[Start of DATA SEGMENT]

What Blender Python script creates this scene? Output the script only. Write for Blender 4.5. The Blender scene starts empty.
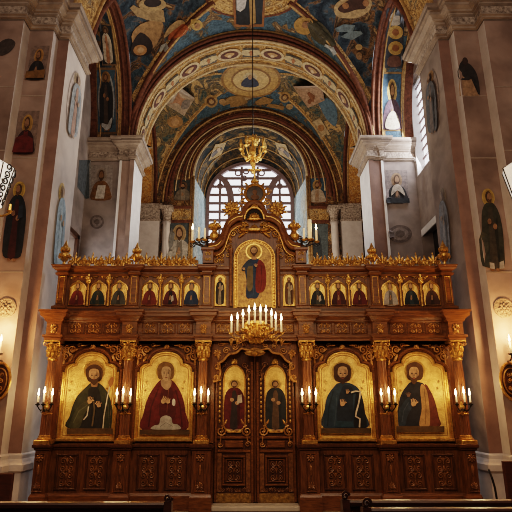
import bpy, math, random
from mathutils import Vector
from mathutils.bvhtree import BVHTree
from math import sin, cos, pi, sqrt, radians
random.seed(7)
SC = bpy.context.scene
COL = SC.collection
# ------------------------------------------------------------------ camera model
F, CX, CY, TILT, CAMX, CAMY, CAMZ = 520.0, 247.0, 256.0, radians(16.5), -.15, -10.0, 1.5
CT, ST = cos(TILT), sin(TILT)
def ray(px, py):
    v = (CY - py) / F
    return Vector(((px - CX) / F, CT - v * ST, ST + v * CT))
def at(px, py, Y):
    d = ray(px, py); t = (Y - CAMY) / d.y
    return Vector((CAMX + d.x * t, Y, CAMZ + d.z * t))
# ------------------------------------------------------------------ materials
def _nt(name):
    m = bpy.data.materials.new(name); m.use_nodes = True
    nt = m.node_tree; b = nt.nodes['Principled BSDF']
    return m, nt, b
def mat(name, c, rough=.6, metal=0., c2=None, scale=6., detail=6., bump=0., bscale=None, emit=None, estr=0., spec=.5, stretch=None, coat=0.):
    m, nt, b = _nt(name); L = nt.links
    b.inputs['Roughness'].default_value = rough; b.inputs['Metallic'].default_value = metal
    b.inputs['Specular IOR Level'].default_value = spec
    b.inputs['Coat Weight'].default_value = coat
    b.inputs['Coat Roughness'].default_value = .25
    tc = nt.nodes.new('ShaderNodeTexCoord'); mp = nt.nodes.new('ShaderNodeMapping')
    L.new(tc.outputs['Object'], mp.inputs['Vector'])
    if stretch: mp.inputs['Scale'].default_value = stretch
    n = nt.nodes.new('ShaderNodeTexNoise'); n.inputs['Scale'].default_value = scale; n.inputs['Detail'].default_value = detail
    n.inputs['Roughness'].default_value = .65
    L.new(mp.outputs['Vector'], n.inputs['Vector'])
    r = nt.nodes.new('ShaderNodeValToRGB')
    c2 = c2 or tuple(x * .7 for x in c)
    r.color_ramp.elements[0].position = .32; r.color_ramp.elements[1].position = .68
    r.color_ramp.elements[0].color = (*c2, 1); r.color_ramp.elements[1].color = (*c, 1)
    L.new(n.outputs['Fac'], r.inputs['Fac']); L.new(r.outputs['Color'], b.inputs['Base Color'])
    if bump:
        n2 = nt.nodes.new('ShaderNodeTexNoise'); n2.inputs['Scale'].default_value = bscale or scale * 3; n2.inputs['Detail'].default_value = 4
        L.new(mp.outputs['Vector'], n2.inputs['Vector'])
        bp = nt.nodes.new('ShaderNodeBump'); bp.inputs['Strength'].default_value = bump; bp.inputs['Distance'].default_value = .02
        L.new(n2.outputs['Fac'], bp.inputs['Height']); L.new(bp.outputs['Normal'], b.inputs['Normal'])
    if emit:
        b.inputs['Emission Color'].default_value = (*emit, 1); b.inputs['Emission Strength'].default_value = estr
    return m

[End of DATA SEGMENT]

## YOUR OBJECTIVE:
Please transcribe the material above exactly as written. Leave the pictures out.

## ANSWER TO THIS EXERCISE:
What Blender Python script creates this scene? Output the script only. Write for Blender 4.5. The Blender scene starts empty.
import bpy, math, random
from mathutils import Vector
from mathutils.bvhtree import BVHTree
from math import sin, cos, pi, sqrt, radians
random.seed(7)
SC = bpy.context.scene
COL = SC.collection
# ------------------------------------------------------------------ camera model
F, CX, CY, TILT, CAMX, CAMY, CAMZ = 520.0, 247.0, 256.0, radians(16.5), -.15, -10.0, 1.5
CT, ST = cos(TILT), sin(TILT)
def ray(px, py):
    v = (CY - py) / F
    return Vector(((px - CX) / F, CT - v * ST, ST + v * CT))
def at(px, py, Y):
    d = ray(px, py); t = (Y - CAMY) / d.y
    return Vector((CAMX + d.x * t, Y, CAMZ + d.z * t))
# ------------------------------------------------------------------ materials
def _nt(name):
    m = bpy.data.materials.new(name); m.use_nodes = True
    nt = m.node_tree; b = nt.nodes['Principled BSDF']
    return m, nt, b
def mat(name, c, rough=.6, metal=0., c2=None, scale=6., detail=6., bump=0., bscale=None, emit=None, estr=0., spec=.5, stretch=None, coat=0.):
    m, nt, b = _nt(name); L = nt.links
    b.inputs['Roughness'].default_value = rough; b.inputs['Metallic'].default_value = metal
    b.inputs['Specular IOR Level'].default_value = spec
    b.inputs['Coat Weight'].default_value = coat
    b.inputs['Coat Roughness'].default_value = .25
    tc = nt.nodes.new('ShaderNodeTexCoord'); mp = nt.nodes.new('ShaderNodeMapping')
    L.new(tc.outputs['Object'], mp.inputs['Vector'])
    if stretch: mp.inputs['Scale'].default_value = stretch
    n = nt.nodes.new('ShaderNodeTexNoise'); n.inputs['Scale'].default_value = scale; n.inputs['Detail'].default_value = detail
    n.inputs['Roughness'].default_value = .65
    L.new(mp.outputs['Vector'], n.inputs['Vector'])
    r = nt.nodes.new('ShaderNodeValToRGB')
    c2 = c2 or tuple(x * .7 for x in c)
    r.color_ramp.elements[0].position = .32; r.color_ramp.elements[1].position = .68
    r.color_ramp.elements[0].color = (*c2, 1); r.color_ramp.elements[1].color = (*c, 1)
    L.new(n.outputs['Fac'], r.inputs['Fac']); L.new(r.outputs['Color'], b.inputs['Base Color'])
    if bump:
        n2 = nt.nodes.new('ShaderNodeTexNoise'); n2.inputs['Scale'].default_value = bscale or scale * 3; n2.inputs['Detail'].default_value = 4
        L.new(mp.outputs['Vector'], n2.inputs['Vector'])
        bp = nt.nodes.new('ShaderNodeBump'); bp.inputs['Strength'].default_value = bump; bp.inputs['Distance'].default_value = .02
        L.new(n2.outputs['Fac'], bp.inputs['Height']); L.new(bp.outputs['Normal'], b.inputs['Normal'])
    if emit:
        b.inputs['Emission Color'].default_value = (*emit, 1); b.inputs['Emission Strength'].default_value = estr
    return m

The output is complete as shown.